The reason is simple. The offense's six points against the Patriots on Oct. 11 was its lowest total in 11 seasons. The Cowboys are staring at possibly their first four-game losing streak since losing five straight in 2010 – a slide that ironically ended at the Meadowlands in Garrett's interim head coaching debut.

So, Matt Cassel's in for Brandon Weeden at quarterback. La'el Collins replaces Ronald Leary at left guard. Christine Michael, even if he's still a backup running back, is in line for more carries behind Joseph Randle and Darren McFadden.

Multiple tweaks. Why? Because this offense doesn't have just one flaw without Tony Romo and Dez Bryant. The passing must be better. The blocking must be better. The running must be better.

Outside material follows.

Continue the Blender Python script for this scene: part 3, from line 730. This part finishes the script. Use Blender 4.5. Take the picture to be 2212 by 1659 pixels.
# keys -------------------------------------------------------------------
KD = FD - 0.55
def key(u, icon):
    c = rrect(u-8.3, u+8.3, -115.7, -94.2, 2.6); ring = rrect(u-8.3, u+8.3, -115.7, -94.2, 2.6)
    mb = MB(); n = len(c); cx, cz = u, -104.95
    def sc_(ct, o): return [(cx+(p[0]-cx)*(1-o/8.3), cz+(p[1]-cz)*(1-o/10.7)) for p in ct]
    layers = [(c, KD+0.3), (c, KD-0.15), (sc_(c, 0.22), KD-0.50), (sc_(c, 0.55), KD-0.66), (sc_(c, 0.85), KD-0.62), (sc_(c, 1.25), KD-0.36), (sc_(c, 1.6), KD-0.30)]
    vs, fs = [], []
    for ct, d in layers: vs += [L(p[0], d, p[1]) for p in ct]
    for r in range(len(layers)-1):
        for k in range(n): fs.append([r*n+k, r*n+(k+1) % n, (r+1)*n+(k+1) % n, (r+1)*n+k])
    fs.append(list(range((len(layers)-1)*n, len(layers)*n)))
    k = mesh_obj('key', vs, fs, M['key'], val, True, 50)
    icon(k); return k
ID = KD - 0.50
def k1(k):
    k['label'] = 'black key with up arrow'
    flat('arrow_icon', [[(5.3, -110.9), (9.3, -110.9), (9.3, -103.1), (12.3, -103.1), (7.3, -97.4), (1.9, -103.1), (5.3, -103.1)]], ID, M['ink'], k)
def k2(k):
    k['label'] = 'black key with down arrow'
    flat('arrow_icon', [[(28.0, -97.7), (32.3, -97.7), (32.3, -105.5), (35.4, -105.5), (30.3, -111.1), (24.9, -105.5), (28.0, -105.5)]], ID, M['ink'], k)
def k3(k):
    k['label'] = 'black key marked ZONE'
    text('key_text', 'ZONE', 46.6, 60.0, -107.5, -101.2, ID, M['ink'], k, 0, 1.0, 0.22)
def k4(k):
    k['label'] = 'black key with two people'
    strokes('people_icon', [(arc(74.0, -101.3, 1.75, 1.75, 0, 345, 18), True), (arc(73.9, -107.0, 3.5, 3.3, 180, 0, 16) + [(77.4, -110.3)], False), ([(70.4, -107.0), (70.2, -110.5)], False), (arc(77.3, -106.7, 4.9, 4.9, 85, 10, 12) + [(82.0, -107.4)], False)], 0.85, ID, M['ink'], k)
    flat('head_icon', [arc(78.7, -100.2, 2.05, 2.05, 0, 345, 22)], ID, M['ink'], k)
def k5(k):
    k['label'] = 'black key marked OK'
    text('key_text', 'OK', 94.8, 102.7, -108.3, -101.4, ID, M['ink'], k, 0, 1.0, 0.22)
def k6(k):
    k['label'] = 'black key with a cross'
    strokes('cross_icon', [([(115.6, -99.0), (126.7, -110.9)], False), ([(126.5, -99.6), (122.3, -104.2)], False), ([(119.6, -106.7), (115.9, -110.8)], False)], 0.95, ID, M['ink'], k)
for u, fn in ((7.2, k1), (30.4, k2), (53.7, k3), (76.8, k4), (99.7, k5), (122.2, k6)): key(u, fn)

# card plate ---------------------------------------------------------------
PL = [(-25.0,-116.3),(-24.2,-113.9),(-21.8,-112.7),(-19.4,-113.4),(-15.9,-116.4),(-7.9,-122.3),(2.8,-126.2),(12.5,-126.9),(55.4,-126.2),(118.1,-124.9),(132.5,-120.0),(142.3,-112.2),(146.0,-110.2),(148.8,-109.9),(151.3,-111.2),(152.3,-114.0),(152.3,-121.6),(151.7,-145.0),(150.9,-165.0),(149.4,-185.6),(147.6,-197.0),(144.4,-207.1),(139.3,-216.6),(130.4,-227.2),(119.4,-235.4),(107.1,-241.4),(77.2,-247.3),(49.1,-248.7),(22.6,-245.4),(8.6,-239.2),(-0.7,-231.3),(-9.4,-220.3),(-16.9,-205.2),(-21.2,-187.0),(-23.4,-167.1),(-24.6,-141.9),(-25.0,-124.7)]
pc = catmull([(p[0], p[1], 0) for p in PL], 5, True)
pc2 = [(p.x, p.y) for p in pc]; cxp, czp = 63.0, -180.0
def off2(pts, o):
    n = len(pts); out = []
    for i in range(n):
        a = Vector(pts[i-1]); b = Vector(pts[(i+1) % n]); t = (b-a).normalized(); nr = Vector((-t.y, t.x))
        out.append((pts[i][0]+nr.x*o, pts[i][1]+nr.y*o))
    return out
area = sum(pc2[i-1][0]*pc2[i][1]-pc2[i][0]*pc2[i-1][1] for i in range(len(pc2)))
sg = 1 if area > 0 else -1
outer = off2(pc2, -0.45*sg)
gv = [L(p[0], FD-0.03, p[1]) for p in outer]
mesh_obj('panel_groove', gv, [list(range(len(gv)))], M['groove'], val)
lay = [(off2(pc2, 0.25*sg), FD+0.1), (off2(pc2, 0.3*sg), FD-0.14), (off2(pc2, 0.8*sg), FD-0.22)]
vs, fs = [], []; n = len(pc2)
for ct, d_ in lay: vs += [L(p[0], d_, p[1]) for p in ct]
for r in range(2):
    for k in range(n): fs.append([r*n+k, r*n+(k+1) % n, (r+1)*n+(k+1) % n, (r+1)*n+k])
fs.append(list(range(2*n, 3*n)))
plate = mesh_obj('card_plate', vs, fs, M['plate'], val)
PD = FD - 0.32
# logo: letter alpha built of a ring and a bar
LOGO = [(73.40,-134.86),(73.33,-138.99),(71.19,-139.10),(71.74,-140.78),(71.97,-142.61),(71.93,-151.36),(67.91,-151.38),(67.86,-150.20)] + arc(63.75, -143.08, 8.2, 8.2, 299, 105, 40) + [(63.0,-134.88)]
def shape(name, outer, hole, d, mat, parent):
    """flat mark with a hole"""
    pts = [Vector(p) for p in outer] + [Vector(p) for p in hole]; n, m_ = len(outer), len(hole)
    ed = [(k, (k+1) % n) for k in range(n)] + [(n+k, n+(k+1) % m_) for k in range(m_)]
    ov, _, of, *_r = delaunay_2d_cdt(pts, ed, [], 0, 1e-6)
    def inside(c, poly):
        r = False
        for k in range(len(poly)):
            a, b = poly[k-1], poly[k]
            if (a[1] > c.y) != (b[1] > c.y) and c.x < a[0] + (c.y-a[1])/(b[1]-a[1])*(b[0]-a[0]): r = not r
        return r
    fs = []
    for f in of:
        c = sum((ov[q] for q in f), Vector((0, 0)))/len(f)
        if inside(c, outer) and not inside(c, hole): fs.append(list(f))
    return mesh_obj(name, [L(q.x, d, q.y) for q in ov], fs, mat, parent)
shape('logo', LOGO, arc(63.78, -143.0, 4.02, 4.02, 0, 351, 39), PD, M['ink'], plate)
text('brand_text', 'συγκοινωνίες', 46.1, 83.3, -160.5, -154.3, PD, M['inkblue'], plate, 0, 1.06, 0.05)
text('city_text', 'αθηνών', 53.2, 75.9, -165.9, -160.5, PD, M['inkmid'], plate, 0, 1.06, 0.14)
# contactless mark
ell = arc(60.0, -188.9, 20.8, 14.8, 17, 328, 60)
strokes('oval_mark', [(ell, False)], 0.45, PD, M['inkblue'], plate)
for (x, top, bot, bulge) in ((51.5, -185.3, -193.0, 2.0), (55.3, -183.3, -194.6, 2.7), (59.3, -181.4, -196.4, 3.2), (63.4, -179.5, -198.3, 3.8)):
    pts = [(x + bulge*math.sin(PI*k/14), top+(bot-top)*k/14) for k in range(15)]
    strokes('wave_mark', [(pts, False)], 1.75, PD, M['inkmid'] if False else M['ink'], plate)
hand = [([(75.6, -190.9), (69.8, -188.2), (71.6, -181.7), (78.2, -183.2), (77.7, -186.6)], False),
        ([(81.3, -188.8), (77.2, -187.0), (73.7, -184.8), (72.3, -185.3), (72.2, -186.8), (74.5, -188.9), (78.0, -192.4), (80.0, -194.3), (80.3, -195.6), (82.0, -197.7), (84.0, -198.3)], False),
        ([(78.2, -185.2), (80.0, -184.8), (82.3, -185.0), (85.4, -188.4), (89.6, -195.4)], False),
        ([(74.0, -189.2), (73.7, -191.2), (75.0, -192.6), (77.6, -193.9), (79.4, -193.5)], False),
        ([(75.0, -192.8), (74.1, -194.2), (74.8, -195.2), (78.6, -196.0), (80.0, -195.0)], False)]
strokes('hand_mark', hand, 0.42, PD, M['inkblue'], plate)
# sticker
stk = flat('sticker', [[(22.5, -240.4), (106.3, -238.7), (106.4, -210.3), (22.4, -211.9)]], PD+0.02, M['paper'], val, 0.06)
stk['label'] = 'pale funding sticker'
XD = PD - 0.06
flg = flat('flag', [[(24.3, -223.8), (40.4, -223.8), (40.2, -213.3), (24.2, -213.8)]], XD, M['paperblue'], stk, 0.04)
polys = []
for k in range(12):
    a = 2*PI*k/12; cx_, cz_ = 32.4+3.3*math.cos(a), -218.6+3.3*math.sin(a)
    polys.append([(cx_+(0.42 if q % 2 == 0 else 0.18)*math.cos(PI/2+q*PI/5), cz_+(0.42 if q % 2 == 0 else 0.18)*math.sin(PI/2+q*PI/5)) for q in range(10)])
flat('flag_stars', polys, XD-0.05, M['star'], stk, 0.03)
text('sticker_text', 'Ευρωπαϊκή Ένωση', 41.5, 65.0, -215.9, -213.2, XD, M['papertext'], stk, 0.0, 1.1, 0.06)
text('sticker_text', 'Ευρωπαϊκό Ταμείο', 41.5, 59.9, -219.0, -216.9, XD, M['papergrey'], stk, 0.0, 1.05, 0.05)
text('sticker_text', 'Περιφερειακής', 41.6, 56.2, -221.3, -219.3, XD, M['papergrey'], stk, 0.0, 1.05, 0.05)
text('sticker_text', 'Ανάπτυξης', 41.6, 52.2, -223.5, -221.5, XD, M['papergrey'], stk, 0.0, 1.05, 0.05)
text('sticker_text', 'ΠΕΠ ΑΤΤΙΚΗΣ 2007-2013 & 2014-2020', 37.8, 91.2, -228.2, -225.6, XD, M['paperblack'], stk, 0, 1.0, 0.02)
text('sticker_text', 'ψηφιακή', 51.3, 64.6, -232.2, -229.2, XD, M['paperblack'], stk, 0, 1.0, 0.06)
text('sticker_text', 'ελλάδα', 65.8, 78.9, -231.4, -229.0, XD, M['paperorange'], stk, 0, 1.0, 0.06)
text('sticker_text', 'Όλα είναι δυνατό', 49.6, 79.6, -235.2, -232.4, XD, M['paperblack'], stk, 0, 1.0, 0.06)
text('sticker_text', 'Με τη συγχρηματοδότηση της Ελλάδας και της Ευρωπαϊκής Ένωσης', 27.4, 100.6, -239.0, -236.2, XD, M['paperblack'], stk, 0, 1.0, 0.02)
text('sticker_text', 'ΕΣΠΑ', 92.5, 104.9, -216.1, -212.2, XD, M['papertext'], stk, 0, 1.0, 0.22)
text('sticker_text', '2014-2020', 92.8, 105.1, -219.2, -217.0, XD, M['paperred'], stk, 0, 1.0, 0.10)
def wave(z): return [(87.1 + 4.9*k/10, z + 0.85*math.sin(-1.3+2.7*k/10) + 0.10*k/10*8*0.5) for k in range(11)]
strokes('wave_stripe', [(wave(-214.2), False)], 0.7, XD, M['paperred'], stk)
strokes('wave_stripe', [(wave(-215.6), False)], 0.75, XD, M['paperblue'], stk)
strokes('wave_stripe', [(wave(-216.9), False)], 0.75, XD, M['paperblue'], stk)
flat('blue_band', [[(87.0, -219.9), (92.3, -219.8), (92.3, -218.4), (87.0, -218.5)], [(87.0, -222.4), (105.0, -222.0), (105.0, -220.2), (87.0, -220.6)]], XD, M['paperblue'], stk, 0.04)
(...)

Garrett and the coaching staff believe promoting these three guys gives the offense a better chance to function.

Cassel, though, is the biggest key – and unlike Michael and Collins, who have gotten limited work in games (very limited in Michael's case), Garrett is making a 100-percent projection that his new starting quarterback can elevate the offense.

Will it work? We'll see. But this much is certain: The Cowboys need something to back off defenses that have crowded the line of scrimmage against the run and shrunk the middle of the field, subsequently shrinking the impact of Jason Witten and Cole Beasley underneath.

The offense won't fully scare an opposing defensive coordinator until Romo and Bryant get back. But maybe Cassel can make them a bit more honest. His track record is longer and more comprehensive than Weeden's, with 48 more career starts from 2005-2014.

Weeden was understandably "pissed" about his demotion after three games, and it's flat wrong to place the three losses solely on his shoulders. The Cowboys were competitive against the Falcons and Saints before sputtering offensively against the world champs.

The one area where Cassel may help is his seven extra seasons reading NFL defenses and fitting passes into tight windows.

The general narrative is that Weeden played too conservatively. His yards per pass attempt in four games (three starts) is 7.54, which ranks 15th among qualified quarterbacks this year. Romo, in a game and a half of work in September, ranks only slightly ahead of him at 7.65. (For perspective, Ben Roethlisberger leads the league at 10.25 and Ryan Mallett ranks last at 5.24.)

But, by his fourth appearance of the season, Weeden appeared less comfortable than he did three weeks earlier replacing Romo against the Eagles. He had 188 passing yards on 39 attempts.

Personally, I think the way Weeden played overall – game managing, turnover-conscious – is pretty much what you ask your ­backup to do with a full supporting cast around him. Take away Bryant and Lance Dunbar, though, and you simply need more plays downfield from your quarterback.

That's why Garrett looked objectively at the offense's current circumstances and chose the guy with more experience to go get him a critical road win.

Make no mistake, Cassel requires the same support Weeden needed, meaning his receivers winning matchups on the outside. If no one's open, it doesn't really matter who's throwing it. But when there is separation, the hope, I'm assuming, is that Cassel can make that decisive pass and help unclog the line of scrimmage.

Collins might help the line play sturdier, and Michael might deliver a more physical running style with the chances he gets.

But the biggest factor is Cassel, and whether he can make the plays that loosen up the offense for everyone else.